# [Job]
Quote the records exactly, starting at the first line and stopping after the line with "return (s2l(r /"; skip the pictures.
+===+
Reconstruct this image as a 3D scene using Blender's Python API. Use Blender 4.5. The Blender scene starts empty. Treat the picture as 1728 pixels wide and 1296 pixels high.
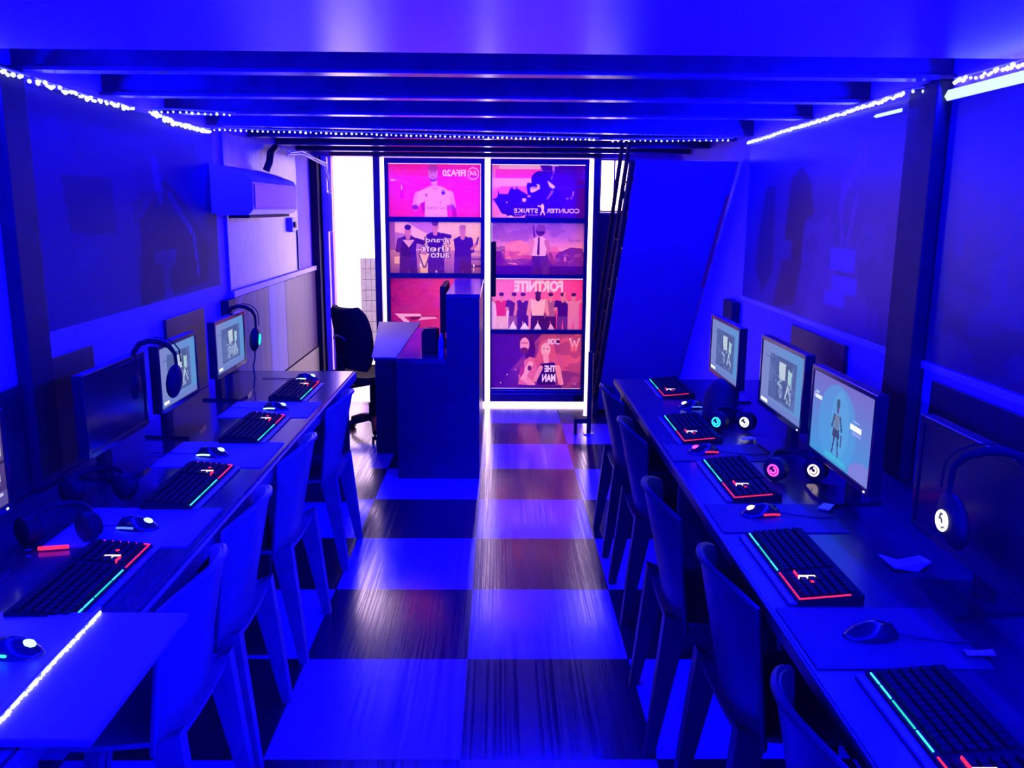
import bpy, bmesh, math, random
import numpy as np
from mathutils import Vector, Matrix
random.seed(7)
PI = math.pi
COL = bpy.context.scene.collection

# ------------------------------------------------------------------ helpers
def s2l(c):
    c = max(0.0, c)
    return c / 12.92 if c <= .04045 else ((c + .055) / 1.055) ** 2.4
def rgb(r, g, b):
    return (s2l(r / 255), s2l(g / 255), s2l(b / 255))

class MB:
    """collects shapes into one mesh"""
    def __init__(self):
        self.bm = bmesh.new()
    def _tag(self, verts, m):
        for v in verts: v.co = m @ v.co
    def box(self, x0, x1, y0, y1, z0, z1, bev=0.0, rot=None, seg=2):
        r = bmesh.ops.create_cube(self.bm, size=1.0)
        vs = r['verts']
        for v in vs:
            v.co = Vector((v.co.x * (x1 - x0), v.co.y * (y1 - y0), v.co.z * (z1 - z0)))
        if bev > 0:
            es = list({e for v in vs for e in v.link_edges})
            g = bmesh.ops.bevel(self.bm, geom=es, offset=bev, segments=seg, affect='EDGES', profile=.5)
            vs = list({v for f in g['faces'] for v in f.verts} | {v for v in vs if v.is_valid})
        c = Vector(((x0 + x1) / 2, (y0 + y1) / 2, (z0 + z1) / 2))
        for v in vs:
            v.co = (rot @ v.co if rot is not None else v.co) + c
        return self
    def hexa(self, lo, hi):
        """prism between two quads (lists of 4 points)"""
        a = [self.bm.verts.new(p) for p in lo]; b = [self.bm.verts.new(p) for p in hi]
        f = self.bm.faces.new
        f(a[::-1]); f(b)
        for i in range(4): f((a[i], a[(i + 1) % 4], b[(i + 1) % 4], b[i]))
        return self
    def cyl(self, p0, p1, r0, r1=None, n=14, caps=True):
        r1 = r0 if r1 is None else r1
        p0, p1 = Vector(p0), Vector(p1)
        d = p1 - p0
        r = bmesh.ops.create_cone(self.bm, cap_ends=caps, segments=n, radius1=r0, radius2=r1, depth=d.length)
        m = Matrix.Translation((p0 + p1) / 2) @ d.to_track_quat('Z', 'Y').to_matrix().to_4x4()
        self._tag(r['verts'], m)
        return self
    def ell(self, c, rad, u=16, v=10, rot=None):
        r = bmesh.ops.create_uvsphere(self.bm, u_segments=u, v_segments=v, radius=1)
        for w in r['verts']:
            p = Vector((w.co.x * rad[0], w.co.y * rad[1], w.co.z * rad[2]))
            w.co = (rot @ p if rot is not None else p) + Vector(c)
        return self
    def bead(self, c, r):
        g = bmesh.ops.create_icosphere(self.bm, subdivisions=1, radius=r)
        for w in g['verts']: w.co += Vector(c)
        return self
    def tube(self, pts, r, n=8, closed=False):
        pts = [Vector(p) for p in pts]
        rs = r if isinstance(r, (list, tuple)) else [r] * len(pts)
        rings = []; prev = None
        N = len(pts)
        for i, p in enumerate(pts):
            if closed: t = pts[(i + 1) % N] - pts[i - 1]
            else: t = pts[min(i + 1, N - 1)] - pts[max(i - 1, 0)]
            t.normalize()
            if prev is None:
                a = Vector((0, 0, 1)) if abs(t.z) < .9 else Vector((1, 0, 0))
                x = t.cross(a).normalized()
            else:
                x = (prev - t * prev.dot(t)).normalized()
            prev = x
            y = t.cross(x)
            rings.append([self.bm.verts.new(p + (x * math.cos(2 * PI * k / n) + y * math.sin(2 * PI * k / n)) * rs[i]) for k in range(n)])
        for i in range(N if closed else N - 1):
            a, b = rings[i], rings[(i + 1) % N]
            for k in range(n):
                self.bm.faces.new((a[k], a[(k + 1) % n], b[(k + 1) % n], b[k]))
        if not closed:
            self.bm.faces.new(rings[0][::-1]); self.bm.faces.new(rings[-1])
        return self
    def torus(self, c, R, r, ax='x', n=24, m=8):
        pts = []
        for k in range(n):
            a = 2 * PI * k / n
            u, v = R * math.cos(a), R * math.sin(a)
            o = {'x': (0, u, v), 'y': (u, 0, v), 'z': (u, v, 0)}[ax]
            pts.append(Vector(c) + Vector(o))
        return self.tube(pts, r, m, True)
    def prism(self, pts, ax, a0, a1):
        def p3(p, a):
            return {'x': (a, p[0], p[1]), 'y': (p[0], a, p[1]), 'z': (p[0], p[1], a)}[ax]
        A = [self.bm.verts.new(p3(p, a0)) for p in pts]; B = [self.bm.verts.new(p3(p, a1)) for p in pts]
        self.bm.faces.new(A); self.bm.faces.new(B[::-1])
        n = len(pts)
        for i in range(n): self.bm.faces.new((A[i], B[i], B[(i + 1) % n], A[(i + 1) % n]))
        return self
    def shell(self, fn, nu, nv, th):
        """grid surface fn(u,v)->(x,y,z) for u,v in 0..1, thickened"""
        g = [[self.bm.verts.new(fn(i / nu, j / nv)) for j in range(nv + 1)] for i in range(nu + 1)]
        fs = []
        for i in range(nu):
            for j in range(nv):
                fs.append(self.bm.faces.new((g[i][j], g[i + 1][j], g[i + 1][j + 1], g[i][j + 1])))
        bmesh.ops.recalc_face_normals(self.bm, faces=fs)
        bmesh.ops.solidify(self.bm, geom=fs, thickness=th)
        return self
    def build(self, name, mat, parent=None, loc=None, smooth=False, rotz=0.0):
        bmesh.ops.recalc_face_normals(self.bm, faces=self.bm.faces[:])
        me = bpy.data.meshes.new(name)
        self.bm.to_mesh(me); self.bm.free()
        if smooth:
            me.polygons.foreach_set('use_smooth', [True] * len(me.polygons))
            try: me.set_sharp_from_angle(angle=math.radians(38))
            except Exception: pass
        if mat is not None: me.materials.append(mat)
        o = bpy.data.objects.new(name, me)
        COL.objects.link(o)
        if parent is not None: o.parent = parent
        if loc is not None: o.location = loc
        o.rotation_euler.z = rotz
        return o

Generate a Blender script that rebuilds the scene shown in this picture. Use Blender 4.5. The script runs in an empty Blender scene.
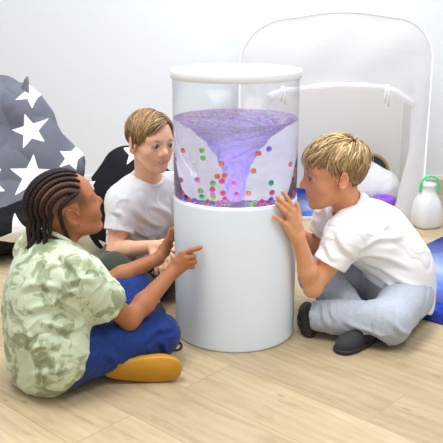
import bpy, math, random
import numpy as np
from mathutils import Vector, Matrix

random.seed(7)
RNG = np.random.default_rng(7)
scene = bpy.context.scene
COL = scene.collection
PI = math.pi


# ------------------------------------------------------------------ colour and materials
def lin(c):
    return tuple((x / 12.92 if x <= 0.04045 else ((x + 0.055) / 1.055) ** 2.4) for x in (v / 255.0 for v in c))


def rgba(c):
    return (*lin(c), 1.0)


class NT:
    """small helper around a node tree"""

    def __init__(self, name):
        self.m = bpy.data.materials.new(name)
        self.m.use_nodes = True
        self.t = self.m.node_tree
        self.t.nodes.clear()
        self.out = self.t.nodes.new('ShaderNodeOutputMaterial')

    def n(self, kind, **kw):
        nd = self.t.nodes.new('ShaderNode' + kind)
        for k, v in kw.items():
            if k.startswith('i_'):
                nd.inputs[k[2:].replace('_', ' ')].default_value = v
            else:
                setattr(nd, k, v)
        return nd

    def l(self, a, b):
        self.t.links.new(a, b)

    def surf(self, s):
        self.l(s, self.out.inputs['Surface'])

    def coords(self, scale=(1, 1, 1), rot=(0, 0, 0), loc=(0, 0, 0)):
        tc = self.n('TexCoord')
        mp = self.n('Mapping')
        mp.inputs['Scale'].default_value = scale
        mp.inputs['Rotation'].default_value = rot
        mp.inputs['Location'].default_value = loc
        self.l(tc.outputs['Object'], mp.inputs['Vector'])
        return mp.outputs['Vector']

    def noise(self, vec, scale, detail=3.0, rough=0.5, dist=0.0):
        nd = self.n('TexNoise')
        nd.inputs['Scale'].default_value = scale
        nd.inputs['Detail'].default_value = detail
        nd.inputs['Roughness'].default_value = rough
        nd.inputs['Distortion'].default_value = dist
        if vec is not None:
            self.l(vec, nd.inputs['Vector'])
        return nd.outputs['Fac']

    def ramp(self, fac, stops, interp='LINEAR'):
        nd = self.n('ValToRGB')
        cr = nd.color_ramp
        cr.interpolation = interp
        while len(cr.elements) < len(stops):
            cr.elements.new(0.5)
        for e, (p, c) in zip(cr.elements, stops):
            e.position = p
            e.color = c if len(c) == 4 else (*c, 1)
        self.l(fac, nd.inputs['Fac'])
        return nd.outputs['Color']

    def mix(self, fac, a, b, mode='MIX'):
        nd = self.n('MixRGB', blend_type=mode)
        for s, v in (('Fac', fac), ('Color1', a), ('Color2', b)):
            if isinstance(v, (int, float)):
                nd.inputs[s].default_value = v
            elif isinstance(v, tuple):
                nd.inputs[s].default_value = v if len(v) == 4 else (*v, 1)
            else:
                self.l(v, nd.inputs[s])
        return nd.outputs['Color']

    def math(self, op, a, b=None):
        nd = self.n('Math', operation=op)
        for i, v in enumerate((a, b)):
            if v is None:
                continue
            if isinstance(v, (int, float)):
                nd.inputs[i].default_value = v
            else:
                self.l(v, nd.inputs[i])
        return nd.outputs[0]

    def attr(self, name, out='Fac'):
        nd = self.n('Attribute', attribute_name=name)
        return nd.outputs[out]

    def bump(self, h, strength, dist=0.002):
        nd = self.n('Bump')
        nd.inputs['Strength'].default_value = strength
        nd.inputs['Distance'].default_value = dist
        self.l(h, nd.inputs['Height'])
        return nd.outputs['Normal']

    def principled(self, color=None, rough=0.6, normal=None, **kw):
        nd = self.n('BsdfPrincipled')
        if color is not None:
            if isinstance(color, tuple):
                nd.inputs['Base Color'].default_value = color if len(color) == 4 else (*color, 1)
            else:
                self.l(color, nd.inputs['Base Color'])
        nd.inputs['Roughness'].default_value = rough
        for k, v in kw.items():
            key = k.replace('_', ' ')
            if key in nd.inputs:
                nd.inputs[key].default_value = v
        if normal is not None:
            self.l(normal, nd.inputs['Normal'])
        return nd.outputs['BSDF']


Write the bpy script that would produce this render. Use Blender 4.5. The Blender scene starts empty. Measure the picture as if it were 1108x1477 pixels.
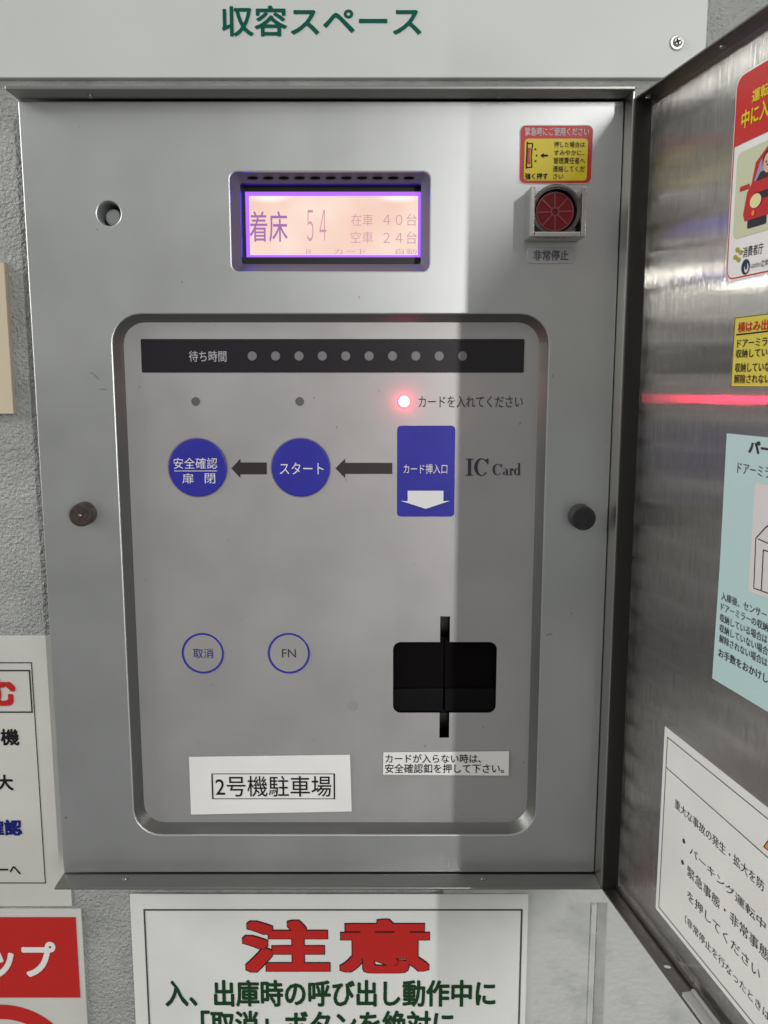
+===+
# [Task response]
Reconstruct this image as a 3D scene using Blender's Python API. Use Blender 4.5. The Blender scene starts empty. Treat the picture as 1728 pixels wide and 1296 pixels high.
import bpy, bmesh, math, random
import numpy as np
from mathutils import Vector, Matrix
random.seed(7)
PI = math.pi
COL = bpy.context.scene.collection

# ------------------------------------------------------------------ helpers
def s2l(c):
    c = max(0.0, c)
    return c / 12.92 if c <= .04045 else ((c + .055) / 1.055) ** 2.4
def rgb(r, g, b):
    return (s2l(r / 255), s2l(g / 255), s2l(b / 255))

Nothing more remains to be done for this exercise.